Car reconnaître l’autre dans sa différence et le comprendre réellement (empathie) ne va pas de soi. Ainsi, lorsqu’Armand de Rendinger prend en charge l’« intelligence olympique » pour la candidature de Paris 2012, il demande que deux études préalables à toute décision soient réalisées : Pourquoi Paris veut-elle les jeux ? Quelles seraient les raisons pour que le CIO ne les lui attribue pas ? Après les échecs de 1992 (Lille), 2004 et 2008 (Paris), ces questions semblent fondamentales. « Je n’ai rien inventé en la matière, explique l’ancien associé du cabinet Andersen Consulting, conseil en stratégie et organisation. Pékin, après son échec de 1993, a procédé ainsi. Malheureusement, les décideurs et futurs responsables du dossier parisien de 2012 privilégient surtout les questions de nature hexagonale et parfois personnelles. Jamais la deuxième étude relative aux raisons qui feraient que le CIO ne voterait pas pour Paris n’a été lancée […] Essuyer quatre échecs dans des circonstances différentes en moins de quarante ans mériterait pourtant qu’on se demande si la France, en fait, n’a pas un problème avec l’olympisme. Et si oui, comment le résoudre ? » (Armand de Rendinger, Jeux perdus, Fayard, 2006, p. 51).

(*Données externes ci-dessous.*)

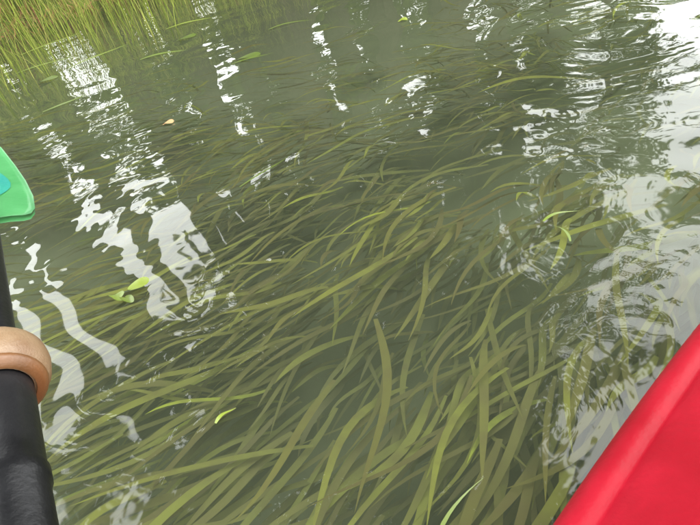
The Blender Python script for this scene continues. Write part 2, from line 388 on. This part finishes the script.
o=mesh_obj('seat',V,F,[M_dark],smooth=True,parent=kayak); mo=o.modifiers.new('s','SOLIDIFY'); mo.thickness=.012
# ---------------------------------------------------------------- paddle
paddle=link(bpy.data.objects.new('kayak_paddle',None))
P1=Vector((-.224,.178,.592)); P2=Vector((-.391,.572,.61))
pd=(P2-P1).normalized()
up=Vector((0,0,1)); side=pd.cross(up).normalized(); up=side.cross(pd)
phi=math.radians(30)
sd1=side*math.cos(phi)-up*math.sin(phi); up1=side*math.sin(phi)+up*math.cos(phi)
paddle.matrix_world=Matrix(((pd.x,sd1.x,up1.x,P1.x),(pd.y,sd1.y,up1.y,P1.y),(pd.z,sd1.z,up1.z,P1.z),(0,0,0,1)))
L=(P2-P1).length
def lathe(name,pr,mat,seg=32,arc=None):
    V=[];F=[]
    for (x,r) in pr:
        for k in range(seg):
            a=2*math.pi*k/seg; V.append((x,r*math.cos(a),r*math.sin(a)))
    for i in range(len(pr)-1):
        for k in range(seg): F.append((i*seg+k,i*seg+(k+1)%seg,(i+1)*seg+(k+1)%seg,(i+1)*seg+k))
    return mesh_obj(name,V,F,[mat],smooth=True,parent=paddle)
lathe('shaft',[(-1.35,.0155),(L+.12,.0155)],M_black)
lathe('grip_sleeve',[(-.22,.0155),(-.218,.0205),(-.05,.021),(0.02,.0208),(.024,.0222),(.034,.0222),(.038,.0208),(.11,.0215),(.122,.0208),(.124,.0155)],M_black)
lathe('drip_ring',[(.118,.0215),(.119,.0255),(.123,.0305),(.131,.0342),(.143,.0355),(.153,.034),(.161,.029),(.165,.023),(.166,.0155)],M_tan)
lathe('drip_ring_lip',[(.1165,.0230),(.1165,.0275),(.120,.0308),(.1235,.0318),(.1245,.031)],M_tand)
def blade(x0,sg,nm):
    out=[(0,.014),(.008,.028),(.014,.042),(.022,.050),(.04,.056),(.08,.058),(.13,.054),(.18,.046),(.24,.034),(.28,.022),(.305,.010),(.312,.0)]
    V=[];F=[];n=len(out);K=13
    for h in (0,1):
        for (x,w) in out:
            for k in range(K):
                q=k/(K-1)*2-1; yy=q*w
                th=.0016+.0022*max(0,abs(q)-.7)/.3
                z=-1.6*yy*yy + .10*x*x+ (th if h else -th)
                V.append((x0+sg*x,yy,z))
    o=n*K
    for i in range(n-1):
        for k in range(K-1):
            a=i*K+k; F.append((a,a+1,a+K+1,a+K)); F.append((o+a,o+a+K,o+a+K+1,o+a+1))
    for i in range(n-1):
        for k in (0,K-1):
            a=i*K+k; F.append((a,a+K,o+a+K,o+a))
    for k in range(K-1): F.append((k,k+1,o+k+1,o+k))
    mesh_obj(nm,V,F,[M_green],smooth=True,parent=paddle)
blade(L-.01,1,'blade'); blade(-1.34,-1,'blade_far_end')
V=[];F=[]
for i in range(9):
    for j in range(4): 
        u=i/8; x=.06+.11*u; yy=.012+.004*j*math.sin(math.pi*min(1,u+.05))+.012*math.sin(u*3); V.append((L-.01+x,yy,-1.6*yy*yy+.10*x*x+.0026))
for i in range(8):
    for j in range(3): a=i*4+j; F.append((a,a+1,a+5,a+4))
mesh_obj('blade_decal',V,F,[M_cyan],parent=paddle)
# ---------------------------------------------------------------- light
w=bpy.data.worlds.new('World'); S.world=w; w.use_nodes=True; nt=w.node_tree; nt.nodes.clear()
o=nt.nodes.new('ShaderNodeOutputWorld'); bg=nt.nodes.new('ShaderNodeBackground'); sk=nt.nodes.new('ShaderNodeTexSky'); sk.sky_type='NISHITA'; sk.sun_disc=False
EL,AZ=math.radians(52),math.radians(70); sk.sun_elevation=EL; sk.sun_rotation=AZ
mx=nt.nodes.new('ShaderNodeMix'); mx.data_type='RGBA'; mx.inputs[0].default_value=.85
nt.links.new(sk.outputs[0],mx.inputs[6]); mx.inputs[7].default_value=(58,59,59,1)
nt.links.new(mx.outputs[2],bg.inputs[0]); bg.inputs[1].default_value=.13; nt.links.new(bg.outputs[0],o.inputs[0])
sun=bpy.data.lights.new('sun','SUN'); sun.energy=1.2; sun.angle=math.radians(14); sun.color=(1,.97,.9)
so=link(bpy.data.objects.new('sun',sun)); dv=Vector((math.sin(AZ)*math.cos(EL),math.cos(AZ)*math.cos(EL),math.sin(EL))); so.rotation_euler=dv.to_track_quat('Z','Y').to_euler(); so.location=dv*50
# ---------------------------------------------------------------- camera
cam=bpy.data.cameras.new('camera'); cam.sensor_width=36; cam.lens=27; cam.clip_end=3000; cam.clip_start=.02
co=link(bpy.data.objects.new('camera',cam)); p=math.radians(38)
fw=Vector((0,math.cos(p),-math.sin(p))); u0=Vector((0,math.sin(p),math.cos(p))); r0=Vector((1,0,0))
ro=math.radians(-15.6); cr,sr=math.cos(ro),math.sin(ro)
R_=r0*cr+u0*sr; U_=u0*cr-r0*sr
co.matrix_world=Matrix(((R_.x,U_.x,-fw.x,0),(R_.y,U_.y,-fw.y,0),(R_.z,U_.z,-fw.z,.85),(0,0,0,1)))
S.camera=co
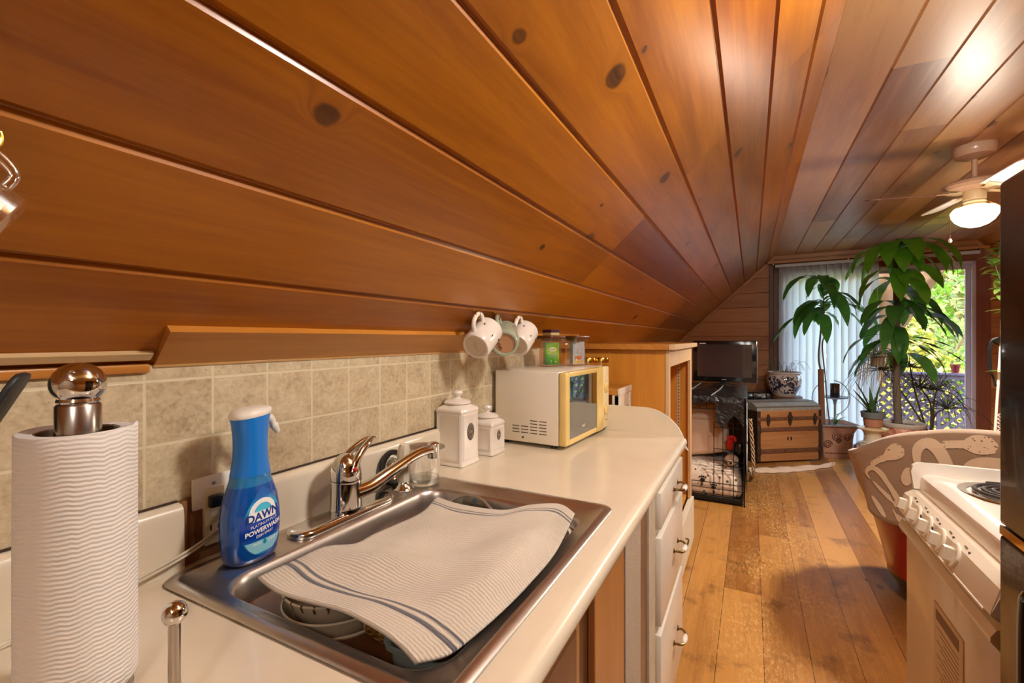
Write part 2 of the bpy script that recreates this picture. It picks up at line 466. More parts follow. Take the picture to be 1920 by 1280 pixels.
# sloped strips where the gable meets the slopes
def slopestrip(n, sgn):
    mb = MB(); d = Vector((1, 0, .93)).normalized()
    P0 = Vector((-.885, -.012, slope_z(-.885)-.012)); P1 = Vector((XJ, -.012, ZC-.012))
    if sgn < 0: P0.x = 2*XM-P0.x; P1.x = 2*XM-P1.x
    dn = Vector((0, 0, -1))
    a = .036
    q = [P0+dn*0, P1+dn*0, P1+dn*a*1.1, P0+dn*a*1.1]
    mb.loft([[p+Vector((0, -.012, 0)) for p in q], [p+Vector((0, .012, 0)) for p in q]])
    farobj(mb.build('trim_%d' % n, M['trimwood'], smooth=0))
slopestrip(7, 1); slopestrip(8, -1)
# strip boards along the foot of the slope above the tiles
off = Vector((nx, 0, nz))
def strip(n, x0, x1, y0, y1, th, mat):
    a = Vector((x0, 0, slope_z(x0))); b = Vector((x1, 0, slope_z(x1)))
    r = lambda y: [Vector((p.x, y, p.z)) for p in (a, b, b+off*th, a+off*th)]
    r0, r1 = r(y0), r(y1)
    mb = MB(); mb.loft([r0, r1]); bmesh.ops.bevel(mb.bm, geom=mb.bm.edges[:], offset=.0015, segments=1, affect='EDGES')
    return struct(mb.build('trim_%d' % n, mat, smooth=20))
def strip2():
    mb = MB()
    a = Vector((-.889, 0, slope_z(-.889))); b = Vector((-.820, 0, slope_z(-.820)))
    c = b+off*.014; d = Vector((-.881, 0, 1.2545))
    ys = [(.402, .392), (1.4, 1.4), (2.35, 2.35)]
    rings = []
    for ylow, yhigh in ys:
        # slanted near end: the upper edge starts further along than the lower one
        rings.append([Vector((a.x, ylow, a.z)), Vector((b.x, yhigh, b.z)),
                      Vector((c.x, yhigh, c.z)), Vector((d.x, ylow, d.z))])
    mb.loft(rings)
    return struct(mb.build('trim_9', M['trimwoody'], smooth=20))
strip2()
strip(10, -.875, -.862, Y0, .392, .008, M['trimcream'])
struct(MB().box(-.886, -.874, Y0, .394, 1.2435, 1.258, .003).build('trim_11', M['trimwoody'], smooth=20))
struct(MB().box(-.886, -.8795, .40, 1.95, 1.2505, 1.257, .002).build('trim_12', pm('glossy_caulk_line', '#b98f58', .15, coat=.6), smooth=20))
# ---- sliding glass door in the gable
D0, D1 = .318, 2.08
def dr(name, mat, boxes, parent=None):
    mb = MB()
    for b in boxes: mb.box(*b, .004)
    o = mb.build(name, mat, parent, smooth=25)
    if parent is None:
        farobj(o)
    return o
M['lilac'] = pm('white_door_vinyl', '#cfcbe0', .4)
door = dr('door_1', M['lilac'], [(D0, D0+.03, -.03, .08, 0, 2.108), (D1-.034, D1, -.03, .08, 0, 2.108), (D0, D1, -.03, .08, 2.075, 2.108), (D0, D1, -.03, .10, 0, .03)])
dr('sash', M['lilac'], [(1.13, 1.17, .0, .03, .03, 2.075), (D1-.075, D1-.034, .0, .03, .03, 2.075), (1.17, D1-.075, .0, .03, 2.03, 2.075), (1.17, D1-.075, .0, .03, .03, .10)], door)
dr('sash', M['lilac'], [(D0+.03, D0+.07, .04, .07, .03, 2.075), (1.13, 1.18, .04, .07, .03, 2.075), (D0+.07, 1.13, .04, .07, 2.03, 2.075), (D0+.07, 1.13, .04, .07, .03, .10)], door)
MB().box(1.17, D1-.075, .012, .018, .10, 2.03).build('pane', M['pane'], door, smooth=0)
MB().box(D0+.07, 1.13, .052, .058, .10, 2.03).build('pane', M['pane'], door, smooth=0)
# pale threshold on the floor in front of the door
struct(MB().box(.318, 2.08, -.16, -.005, 0, .012, .003).build('trim_13', pm('pale_threshold', '#d8dde0', .5), smooth=0))
o = bpy.data.objects['trim_13']; o.location = (0, 6.62, 0); o.rotation_euler = (0, 0, FARROT)

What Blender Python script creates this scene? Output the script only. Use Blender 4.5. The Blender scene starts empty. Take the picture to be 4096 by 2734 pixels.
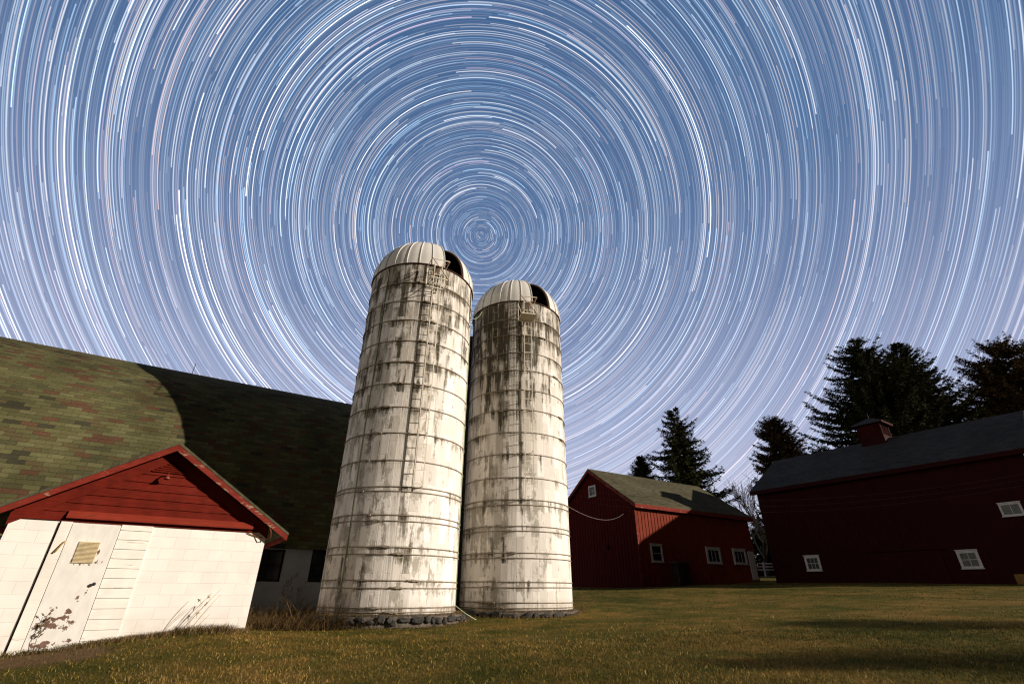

Paris 2024. Douze ans plus tard, je me retrouve sur le plateau où travaille l’équipe de la candidature française aux JO. Un seul concurrent, mais de taille reste cette fois-ci en course : Los Angeles. Devant moi, Guy Drut, un homme dont le profil n’est pas sans rappeler celui de Sebastian Coe. À la tête de la candidature, un duo de choc avec le kayakiste, triple champion olympique et membre du CIO, Tony Estanguet et Bernard Lapasset, ex-président de la Fédération Internationale de Rugby. Les ingrédients de la réussite sont là : des leaders sportifs et de fins connaisseurs des règles du jeu. Et tout un collectif dont une jeune équipe de communicants particulièrement dynamique qui a intégré les méthodes de l’Intelligence Économique. Cette fois-ci, un dispositif d’influence digne de ce nom a été mis en place et, cerise sur le gâteau, Paris n’a pas hésité à s’offrir les services du fameux lobbyiste anglais Mike Lee qui conseillait notamment Londres 2012. Quelle meilleure preuve d’intelligence et d’humilité ?

Plutôt réservé au départ sur les chances françaises après, il est vrai, tant de désillusions, je comprends alors que Paris va remporter la candidature aux JO, une victoire dont a assurément besoin le pays pour rebondir et démontrer l’efficience du « Soft Power » à la française. « Là où il y a une volonté, il y a un chemin ».

Alors ne boudons pas notre plaisir et poursuivons cette mutation culturelle en faisant de ces JO une fête. Dans un monde incertain, ces moments de concorde sont essentiels pour ne pas dire vitaux.